So I've got the following function, which executes another function (defined the same way, executed the same way this one is successfully called).

The reason for the syntax I've used here is to ensure the code is executed as a particular user- as I say, outside of functions, this syntax works with no issues.

f2(){
     echo "test" > test.txt
}
f1(){
        a=1

        if (($a < 0 ))
        then
                        echo "Not running function."
        else
                        echo "Running function."
                        sudo su servuser -c "$(declare -f f2); f2"

        fi
}
sudo su user1 -c "$(declare -f f1); f1"

Why is this the case? Is there a change that can be made to this code to allow me to call one function from another function as a certain user?

Any help would be most welcome :)

CodePudding user response：

When you execute a script using su, that script has only access to the exported variables from your current shell script.

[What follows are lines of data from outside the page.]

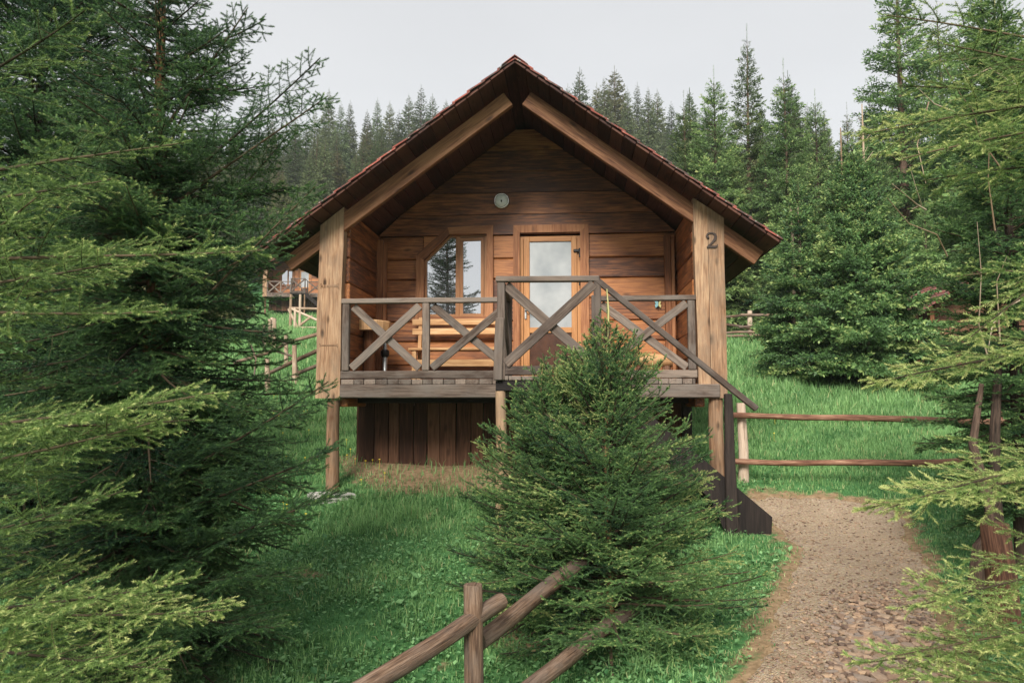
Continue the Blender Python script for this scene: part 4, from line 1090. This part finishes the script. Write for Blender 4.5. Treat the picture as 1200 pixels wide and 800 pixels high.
def branch(sh, wood_, p0, d0, L, r, lod, tint, sag=.25, lift=.35, latsp=.06, shsp=.035, width=.42, r0=.01, bare=.12, wmesh=True, shl=.075, open_=0.):
    """a spruce bough: axis, side twigs in a flat spray, shoots on the twigs"""
    n = 10; pts = [np.array(p0, float)]; d = unit(np.array(d0, float)); az = r.normal(0, .12)
    for i in range(n):
        t = i/n
        d = d+V(0, 0, -sag*.35*(1-t)+lift*.35*t*t)/1.6+np.cross(d, V(0, 0, 1))*az*.12
        d = d/np.linalg.norm(d); pts.append(pts[-1]+d*L/n)
    pts = np.array(pts)
    if wmesh: wood_.tube(pts, np.linspace(r0, r0*.16+.0008, n+1), 5, .05, False)
    cum = np.linspace(0, L, n+1)
    def P(s_): return np.array([np.interp(s_, cum, pts[:, k]) for k in range(3)])
    def T(s_):
        i = min(n-1, int(s_/L*n)); return unit(pts[i+1]-pts[i])
    # needles along the outer axis itself
    k0 = L*.45; m_ = max(1, int((L-k0)/(shl*.9)))
    ss = k0+(L-k0)*np.arange(m_)/m_
    PP = np.array([P(x) for x in ss]); DD = np.array([T(x) for x in ss])
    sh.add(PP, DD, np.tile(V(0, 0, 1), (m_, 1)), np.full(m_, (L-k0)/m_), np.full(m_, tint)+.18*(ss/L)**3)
    s_ = L*bare+r.uniform(0, latsp)
    side = 1
    while s_ < L*.985:
        q = s_/L
        axis = T(s_); hs = unit(np.cross(axis, V(0, 0, 1))); nn = np.cross(hs, axis)
        env = width*L*min(1, (q*2.4)**.7+.12)*(1-q)**.72
        ll = (env*r.uniform(.7, 1.15)+.5*shl)
        if r.uniform() < open_: ll *= .4
        ang = R(r.uniform(42, 62))
        ld = axis*math.cos(ang)+hs*side*math.sin(ang)+nn*r.normal(.05, .24)
        ld = unit(ld+V(0, 0, -.10*(1-q)))
        p = P(s_)
        tl = tint+.10*q+r.normal(0, .05)
        if lod >= 3:
            sh.add(p[None], ld[None], nn[None], np.array([ll]), np.array([tl]))
        else:
            # twig axis bends forward and down a little
            m2 = max(2, int(ll/shl)); us = np.linspace(0, 1, m2+1)
            fwd = axis*.35+V(0, 0, -.18+.22*q)
            tp = p[None]+ld[None]*(ll*us)[:, None]+fwd[None]*(ll*.5*us**2)[:, None]
            td = unit(np.diff(tp, axis=0)); tlm = np.linalg.norm(np.diff(tp, axis=0), axis=1)
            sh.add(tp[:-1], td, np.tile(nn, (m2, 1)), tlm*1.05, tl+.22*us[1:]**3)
            if wmesh and lod == 0 and ll > .10: wood_.tube(tp[::max(1, m2//3)], np.linspace(.0026, .0012, len(tp[::max(1, m2//3)])), 3, 0, False, smooth=False)
            # shoots, pairs both sides of the twig
            m3 = int(ll*.92/shsp)
            if m3 > 0:
                uu = (np.arange(m3)+r.uniform(.3, .7))/m3*.9+.04
                for sd_ in (-1, 1):
                    u2 = np.clip(uu+sd_*.25/m3, 0, 1)
                    b_ = p[None]+ld[None]*(ll*u2)[:, None]+fwd[None]*(ll*.5*u2**2)[:, None]
                    tdir = unit(ld[None]+fwd[None]*u2[:, None])
                    h2 = unit(np.cross(tdir, nn[None]))
                    an = np.radians(r.uniform(38, 58, m3))[:, None]
                    sdv = unit(tdir*np.cos(an)+h2*sd_*np.sin(an)+nn[None]*r.normal(.10, .30, (m3, 1))+V(0, 0, -.12)[None])
                    sl_ = np.minimum(shl*1.25, (1-u2)*ll*.55+shl*.35)*r.uniform(.7, 1.15, m3)
                    sh.add(b_, sdv, np.tile(nn, (m3, 1)), sl_, tl+.10*u2+r.normal(0, .05, m3))
        s_ += latsp*r.uniform(.7, 1.3)*.5*(1+.3*(lod >= 3)); side = -side
    return pts
LODS = {0: dict(n=50, ln=.0135, wd=.0032, ang=54), 1: dict(n=36, ln=.0140, wd=.0042, ang=52), 2: dict(n=7, ln=.50, wd=.20, rel=True), 3: dict(n=9, ln=.50, wd=.32, rel=True, ang=48)}
def spruce(name, label, cat, base, H, Rr, lod, seed, mat, group=None, tint=.3, tvar=.06, dz=.17, nb=5, latsp=.06, shsp=.035, shl=.075, top_open=0., r_trunk=None, trunk_mat='bark',
           lean=(0, 0), prof=None, skip=None, extra=None, cb=.03, leaders=1, pitch=(-12, 48), bare=.12, width=.42, nscale=1., leadlen=.35, sag=.25):
    r = np.random.default_rng(seed)
    root = empty(name, tuple(base)); tag(root, label, cat, group)
    sh = Shoots(); wd_ = MB(); lm_ = MB(); base = np.array(base, float)
    rt = r_trunk or H*.012+.01
    def axis(hh): t = hh/H; return base+V(lean[0]*t+.02*H/6*math.sin(t*5+seed), lean[1]*t, hh)
    hs_ = np.linspace(0, 1, 14)
    tp = [axis(-.25)]+[axis(q*H) for q in hs_]
    wd_.tube(tp, [rt*1.25]+[rt*(1-q)**.85+.004 for q in hs_], 10 if lod < 2 else 6, .05, False)
    hh = cb*H+.02
    while hh < H*(1-.02)-.06:
        q = hh/H
        nbr = max(3, int(round(nb*(1-.25*q)+r.uniform(-.5, .5)))); a0 = r.uniform(0, 6.28)
        for k in range(nbr):
            az = a0+6.283*k/nbr+r.normal(0, .22)
            pf = prof(q) if prof else min(1, .62+q*2.2)*(1-q)**.85
            L = max(.07, Rr*pf*r.uniform(.72, 1.12)+.03)
            if r.uniform() < top_open*q: L *= .45
            if skip and skip(az, q, r): continue
            pt_ = R(pitch[0]+(pitch[1]-pitch[0])*q**1.15)+r.normal(0, .17)
            d0 = V(math.cos(az)*math.cos(pt_), math.sin(az)*math.cos(pt_), math.sin(pt_))
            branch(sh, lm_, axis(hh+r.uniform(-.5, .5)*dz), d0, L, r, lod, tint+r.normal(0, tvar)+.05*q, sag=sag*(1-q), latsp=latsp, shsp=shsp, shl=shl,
                   r0=min(.022, .004+L*.010)*(1 if lod < 3 else 1.3), bare=bare, wmesh=(lod < 3 or L > .8), width=width, open_=.12)
        hh += dz*r.uniform(.8, 1.2)*(1-.45*q)
    # leader shoot(s), pale and bare at the top
    for k in range(leaders):
        p0 = axis(H*.985-.05); m_ = 5 if lod < 2 else 7; l_ = leadlen
        PP = np.array([p0+V(0, 0, l_*i/m_) for i in range(m_)]); 
        if lod == 1 and l_ > .1:
            ld_ = MB(); ld_.tube([p0-V(0, 0, .15), p0+V(.01, 0, l_*.5), p0+V(0, 0, l_)], [.010, .007, .004], 6, 0, False); ld_.build('leader_shoot', 'pale_shoot', root)
        sh.add(PP, np.tile(unit(V(.02, 0, 1)), (m_, 1)), np.tile(V(0, 1, 0), (m_, 1)), np.full(m_, l_/m_), np.full(m_, tint+.35))
    if extra: extra(sh, lm_, axis, r, wd_)
    P_ = dict(LODS[lod]); 
    if not P_.get('rel'): P_['ln'] *= nscale; P_['wd'] *= nscale
    v, f, tn = bottle(sh, rng=r, **P_)
    wd_.build('trunk', trunk_mat, root)
    if lm_.v: lm_.build('limbs', 'limb_bark', root)
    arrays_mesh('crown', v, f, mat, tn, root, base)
    STAT.append((label[:40], len(f)))
    return root
STAT = []
def toward(sh, wd_, p0, p1, r, lod, tint, **k):
    """a bough that runs from p0 to p1"""
    p0 = np.array(p0, float); p1 = np.array(p1, float); L = np.linalg.norm(p1-p0)
    d = unit(p1-p0)
    return branch(sh, wd_, p0, d+V(0, 0, .0), L, r, lod, tint, **k)
def gbase(px, Y, py=500):
    a = at(px, py, Y); return V(a[0], Y, gz(a[0], Y))

# the pair of young spruces in front of the landing
def topthin(az, q, r): return q > .80 and r.uniform() < .35
spruce('spruce', 'bushy young spruce in front of the stairs, tallest of the pair at the fence end', 'spruce', gbase(712, 5.35), 2.22, 1.04, 1, 21, 'needle_mid', tint=.36, tvar=.17,
       dz=.086, nb=8, latsp=.090, shsp=.056, shl=.078, r_trunk=.030, trunk_mat='orange_bark', pitch=(5, 62), cb=.02, leadlen=.30, width=.48, bare=.06, sag=.12,
       prof=lambda q: (1-q)**.60*min(1, .92+q*.5)*(1 if q < .80 else .75), skip=topthin)
def spike(sh, wd_, ax, r, tk):
    for dx, z0_, l_ in ((.13, 1.56, .42), (-.10, 1.50, .36)):
        p = ax(z0_)+V(dx, -.05, 0); tk.tube([ax(z0_-.35), p, p+V(.02, 0, l_)], [.009, .006, .003], 5, 0, False)
        sh.add(np.array([p+V(.02*i/6, 0, l_*i/6) for i in range(6)]), np.tile(V(0, 0, 1), (6, 1)), np.tile(V(0, 1, 0), (6, 1)), np.full(6, l_/6), np.full(6, .72))
        for k in range(5):
            an = k*1.26+r.uniform(0, 1); branch(sh, wd_, p+V(0, 0, .02), V(math.cos(an), math.sin(an), .7), r.uniform(.16, .26), r, 1, .35, sag=0, lift=.2, latsp=.05, shsp=.04, shl=.06, width=.5, r0=.004)
spruce('spruce', 'shorter young spruce with two pale tips left of the taller one, behind the fence rail', 'spruce', gbase(648, 5.65), 1.86, .88, 1, 23, 'needle_mid', tint=.34, tvar=.17,
       dz=.078, nb=8, latsp=.085, shsp=.056, shl=.078, r_trunk=.026, trunk_mat='orange_bark', pitch=(5, 60), cb=.03, leadlen=.06, width=.48, bare=.06, sag=.12,
       prof=lambda q: (1-q)**.52*min(1, .88+q*.6)*(1 if q < .8 else .8), skip=topthin, extra=spike)

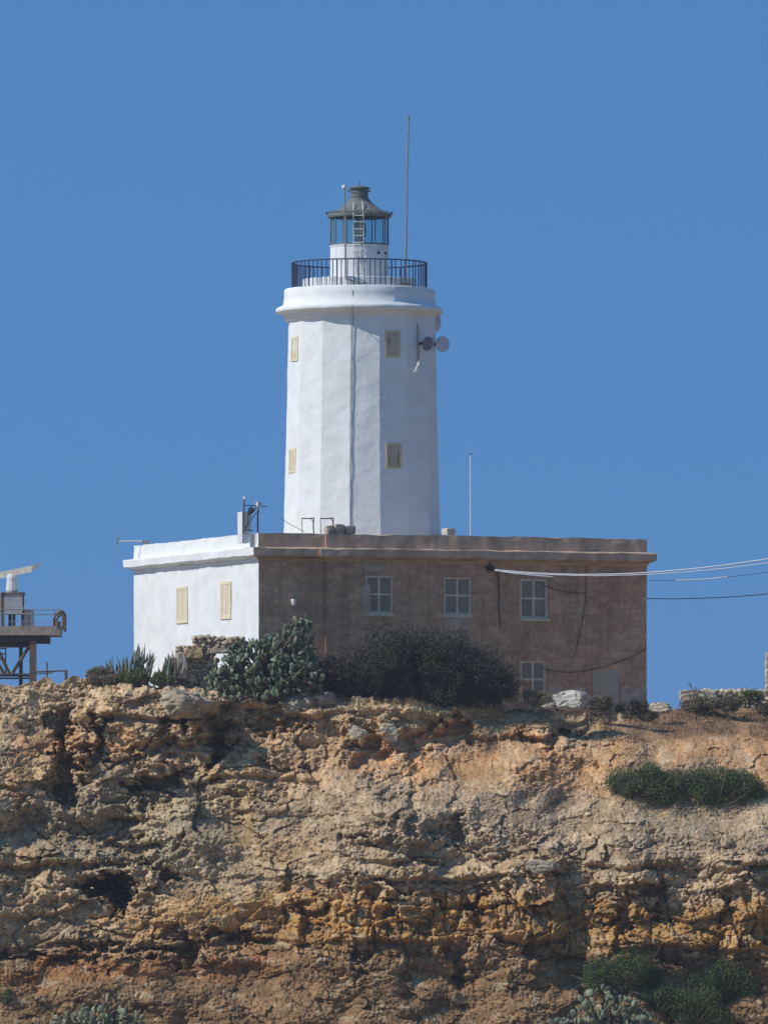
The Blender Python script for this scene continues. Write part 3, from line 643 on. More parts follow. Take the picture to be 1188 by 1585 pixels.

You used $(declare -f f1) to work around this issue, but forgot that the 2nd su inside f1 loses access to f2. When f1 executes su user -c '$(declare -f f2); f2' there is no f2 so you cannot print/export it and therefore cannot execute it.

You have to explicitly include the dependencies of f1 in your first export:

f2() {
     echo "test" > test.txt
}
f1() {
    sudo su servuser -c "$(declare -f f2); f2"
}
sudo su user1 -c "$(declare -f f2 f1); f1"

By the way: Bash allows exporting functions.

f2() {
     echo "test" > test.txt
}
f1() {
    sudo su servuser -c f2
}
export -f f1 f2
sudo su user1 -c f1